5. Meditation is like weight training for the brain.

It doesn’t have to be complicated. McGonigal suggests a simple mindfulness meditation of watching the breath.

And you don’t have to be “good” at meditating to get results. No matter how hard it may be to keep our minds focused on our breath moving in and out, each time we catch ourselves off on a train of thought, we wake up, just a little more.

Practicing awareness makes it easier to stay awake to our choices while we make them.

What’s startling is that even 10 minutes of meditation a day will change the structure of the brain and increase our self-control: “regular meditators have more gray matter in the prefrontal cortex as well as in regions of the brain that support self-awareness.”

And here’s a bonus: nothing improves asana practice more than a brief centering and meditation before you start.

4. Guilt is counter-productive.

Back to the Ant and the Grasshopper. It turns out that as soon as doing your practice makes you “good” and not doing it makes you “bad” you’ve dramatically upped the odds against practicing.

As McGonigal says in this interview for CBC Radio’s tech program Spark,  “When we moralize a behavior, and we say that doing one thing is good and the other thing is bad, we somehow confuse that with one thing is unpleasant and unfun and boring, and the other thing is pleasurable and indulgent.”

In a flash we forget what it is we really want – the rewards of practice – and expect pleasure from what we really don’t want, which is yet more procrastination.

McGonigal suggests that we think past our immediate resistance and see the more difficult behavior of coming to the mat not as proof that we’re “good,” but only as the means to what we really want.

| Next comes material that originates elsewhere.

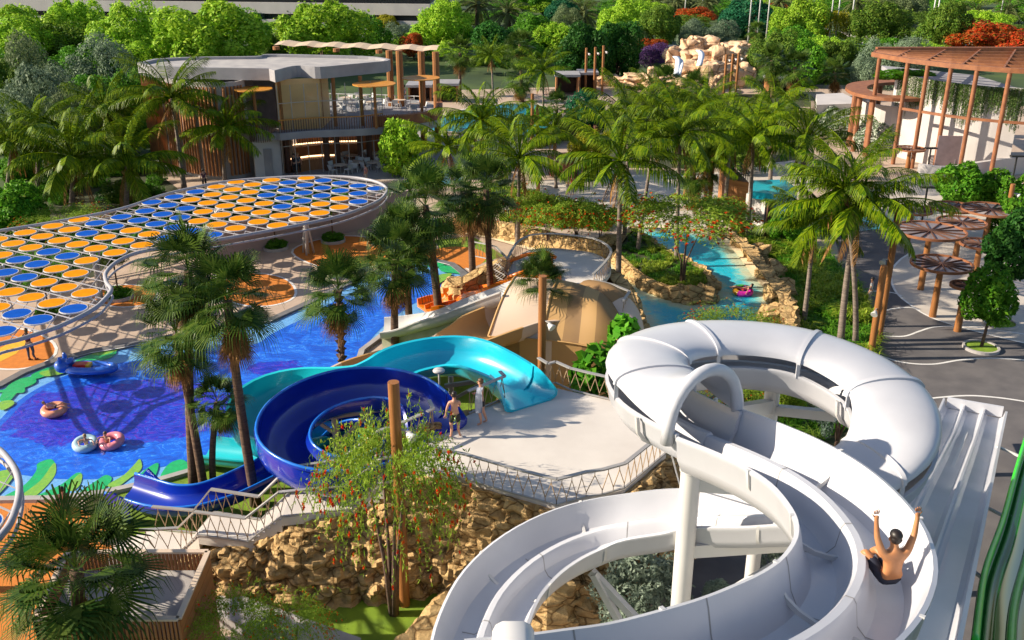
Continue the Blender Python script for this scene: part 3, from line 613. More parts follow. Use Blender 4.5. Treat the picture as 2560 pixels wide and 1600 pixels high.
dr = (c1-c0).normalized(); sx_ = dr.cross(V((0, 0, 1))).normalized()
eb = MB(); eb.bar(e0 + V((0, 0, -.1)), e1 + V((0, 0, -.1)), .1, .45); eb.build('end_panel', M['white_plastic'], ra)
# ---- green slide
gs_m, t_, o_ = nt('shaded_green_acrylic'); b_ = N(t_, 'BsdfPrincipled', Roughness=.08); b_.inputs['Base Color'].default_value = (.004, .10, .012, 1); b_.inputs['Coat Weight'].default_value = .4; t_.links.new(b_.outputs[0], o_.inputs[0])  # very dark green: the trough's inner shadow is put into the base colour
gr = T('water_slide', 'glossy green slide trough just cut by the right edge of the frame', 'water slide', U(2600, 1400, 0))
gm = MB(); gp = rimsweep(gm, S3([(2640, 1060, 4.6), (2612, 1180, 5.3), (2585, 1320, 6.1), (2550, 1460, 7.), (2545, 1650, 8.2)]), uprof(1.3, .7), 6, .5); gm.build('trough', gs_m, gr, smooth=True)
lr = MB()
for s in (-1, 1): lr.tube([p + (gp[min(i+1, len(gp)-1)]-gp[max(i-1, 0)]).normalized().cross(V((0, 0, 1)))*s*.72 + V((0, 0, .02)) for i, p in enumerate(gp)], .07, 6)
lr.tube([p + V((0, 0, -.66)) for p in gp], .10, 6); lr.build('lit_edge', mat('lit_green', (.03, .62, .02), .25), gr, smooth=True)  # bright green tubes stand in for lit bands along rims and floor
gst = MB()
for (x0, y0, z0), (x1, y1, z1) in (((2490, 1115, 3.4), (2552, 1142, 3.4)), ((2450, 1260, 4.8), (2512, 1292, 4.8)), ((2408, 1410, 6.2), (2470, 1455, 6.2))): gst = MB(); gst.bar(U(x0, y0, z0), U(x1, y1, z1), .07, .07); gst.build('tie_bar', M['white_paint'], gr)
gst = MB()
for k in (2, 8, 14):
    if k < len(gp): gst.tube([V((gp[k].x, gp[k].y, 0)), gp[k] + V((0, 0, -.7))], .14, 10)
gst.build('support_post', M['white_paint'], gr)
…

5. Being tough on yourself when you fail makes it more likely that you’ll fail again.

It turns out that we don’t really need a harsh, self-critical inner voice to keep us on track.

“Study after study shows that self-criticism is consistently associated with less motivation and worse self-control,” McGonigal writes.

From university students procrastinating on exams, to dieters who were asked to choose and eat a donut, the less guilty the subjects felt about their lapses, the less likely they were to procrastinate or overeat in the future.

To succeed, it seems we have to learn to practice self-forgiveness – an oddly difficult behavior, and one that McGonigal’s students actively resist.
“You’d think I had just suggested that the secret to willpower was throwing kittens in front of speeding buses,” she writes.

So do the hard thing: forgive yourself when you fail, recognize that your setback makes you human, not uniquely flawed, and give yourself the support you’d give a friend who had experienced the same setback.